São eles: Romero Jucá (PMDB-RR), líder do governo no Senado e autor da proposta; Ideli Salvatti (SC), então líder do PT no Senado; Roseana Sarney (PMDB), atual governadora do Maranhão e então líder do governo no Congresso; e Valdir Raupp (RO), então líder do PMDB no Senado.
Veja a justificativa dos ministros ao presidente Lula
Veja a justificativa no projeto dos senadores
Na prática, a duas propostas modificam a Lei de Responsabilidade Fiscal para restringir, por exemplo, a contratação de pessoal, a construção e reforma de prédios públicos e a concessão de reajuste para o funcionalismo. O projeto determina que o aumento real de gastos com pessoal e encargos sociais da União ficará limitado a 2,5% acima da inflação.
“Excelentíssimo Senhor Presidente da República”, diz a exposição de motivos dos ministros. “Tendo em vista a necessidade de viabilizar o crescimento da economia a taxas maiores do que as observadas em período recente, o Governo Federal tem promovido medidas importantes com vistas a aumentar o investimento público, em especial aquele voltado para a infra-estrutura, de forma a impedir que restrições de natureza física reduzam a capacidade de investimento do setor privado”, começa a justificativa dos ministros.
“Tendo em vista a necessidade de viabilizar o crescimento da economia a taxas maiores do que as observadas, em período recente, o Governo Federal tem promovido medidas importantes com vistas a aumentar o investimento público, em especial aquele voltado para a infra-estrutura, de forma a impedir que restrições de natureza físcal reduzam a capacidade de investimento do setor privado”, inicia o texto dos senadores.

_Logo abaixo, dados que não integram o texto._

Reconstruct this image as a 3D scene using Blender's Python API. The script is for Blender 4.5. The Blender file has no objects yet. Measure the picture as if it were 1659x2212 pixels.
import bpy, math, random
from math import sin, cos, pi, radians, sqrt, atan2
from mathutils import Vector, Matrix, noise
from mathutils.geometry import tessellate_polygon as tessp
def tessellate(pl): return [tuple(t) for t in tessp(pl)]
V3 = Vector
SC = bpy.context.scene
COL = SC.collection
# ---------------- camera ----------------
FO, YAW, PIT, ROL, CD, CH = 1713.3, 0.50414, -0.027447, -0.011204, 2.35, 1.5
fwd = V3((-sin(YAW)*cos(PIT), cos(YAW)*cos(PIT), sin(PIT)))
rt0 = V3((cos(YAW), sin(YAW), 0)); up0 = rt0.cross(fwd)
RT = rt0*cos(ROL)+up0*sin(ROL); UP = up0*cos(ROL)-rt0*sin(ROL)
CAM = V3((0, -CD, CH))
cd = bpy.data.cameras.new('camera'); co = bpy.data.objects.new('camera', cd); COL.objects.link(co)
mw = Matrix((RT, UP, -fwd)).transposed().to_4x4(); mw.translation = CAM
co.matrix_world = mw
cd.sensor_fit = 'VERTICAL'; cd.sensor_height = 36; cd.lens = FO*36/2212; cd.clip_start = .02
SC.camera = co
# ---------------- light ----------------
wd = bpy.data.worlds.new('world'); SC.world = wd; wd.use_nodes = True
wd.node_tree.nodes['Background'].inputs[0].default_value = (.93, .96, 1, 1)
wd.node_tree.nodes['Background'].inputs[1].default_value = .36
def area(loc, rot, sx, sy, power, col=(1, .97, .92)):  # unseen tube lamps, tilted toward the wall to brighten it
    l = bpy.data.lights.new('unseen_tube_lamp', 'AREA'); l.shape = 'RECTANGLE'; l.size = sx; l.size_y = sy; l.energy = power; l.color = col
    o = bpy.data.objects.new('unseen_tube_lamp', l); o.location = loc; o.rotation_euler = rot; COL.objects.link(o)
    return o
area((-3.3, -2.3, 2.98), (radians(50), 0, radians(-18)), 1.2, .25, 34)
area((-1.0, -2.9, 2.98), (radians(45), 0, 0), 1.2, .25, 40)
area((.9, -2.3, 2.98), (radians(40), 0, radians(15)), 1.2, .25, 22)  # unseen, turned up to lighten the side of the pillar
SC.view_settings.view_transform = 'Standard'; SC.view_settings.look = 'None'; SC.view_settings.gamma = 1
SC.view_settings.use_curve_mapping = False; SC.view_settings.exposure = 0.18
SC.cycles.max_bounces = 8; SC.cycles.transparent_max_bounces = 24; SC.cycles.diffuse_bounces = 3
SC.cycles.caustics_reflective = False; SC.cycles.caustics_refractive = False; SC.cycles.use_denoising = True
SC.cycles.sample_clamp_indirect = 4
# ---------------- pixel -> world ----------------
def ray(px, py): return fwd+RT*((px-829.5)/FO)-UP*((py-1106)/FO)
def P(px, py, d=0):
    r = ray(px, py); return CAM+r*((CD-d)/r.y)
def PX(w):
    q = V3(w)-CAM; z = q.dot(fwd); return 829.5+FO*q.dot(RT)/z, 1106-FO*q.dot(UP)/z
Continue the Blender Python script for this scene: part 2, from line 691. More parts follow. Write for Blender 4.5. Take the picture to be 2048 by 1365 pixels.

“Além disso, criará as condições para que o Brasil possa se dedicar, a partir de 2007, ao debate das novas medidas que vierem a se revelar necessárias para a continuidade de progressos nos campos econômico e social”, termina o texto dos senadores.
“Além disso, criará as condições para que o Brasil possa se dedicar, a partir de 2007, ao debate das novas medidas que vierem a se revelar necessárias para a continuidade de progressos nos campos econômico e social”, conclui a exposição de motivos dos ministros.
Por meio de sua assessoria, a senadora Ideli Salvatti afirmou ao Congresso em Foco que sua assinatura no projeto foi um “apoiamento” a uma iniciativa de Jucá. “Ela nem trabalhou nesse projeto… Ela resolveu apoiar como líder do PT.” Ainda de acordo com a assessoria da senadora catarinense, é comum que senadores subscrevam projetos de colegas dessa forma.
Também por meio de assessores, Valdir Raupp afirmou que não sabia que a justificação apresentada ao projeto era uma cópia daquela que foi feita pelos ministros. Além disso, Raupp destacou que assinou o projeto de lei a pedido de Jucá.
O líder do governo no Senado e a governadora do Maranhão não foram localizados pela reportagem.
Na Câmara
Os projetos siameses na justificativa estão tramitando na Câmara. O primeiro, de autoria do governo, está pronto para ser votado no plenário da Câmara. O segundo, que partiu do Senado, trocou de numeração ao chegar à Câmara (agora é o 549/09) e já foi rejeitado por unanimidade pela Comissão de Trabalho da Casa. Essa coexistência só é possível porque a origem das proposições é distinta.
O relator da proposta naquela comissão, deputado Luiz Carlos Busato (PTB-RS), já havia adiantado ao Congresso em Foco que seu parecer seria pela rejeição da matéria. Questionado sobre a coincidência de justificativa, o deputado gaúcho se mostrou surpreso. “Isso eu não sabia. É uma surpresa!”, afirmou.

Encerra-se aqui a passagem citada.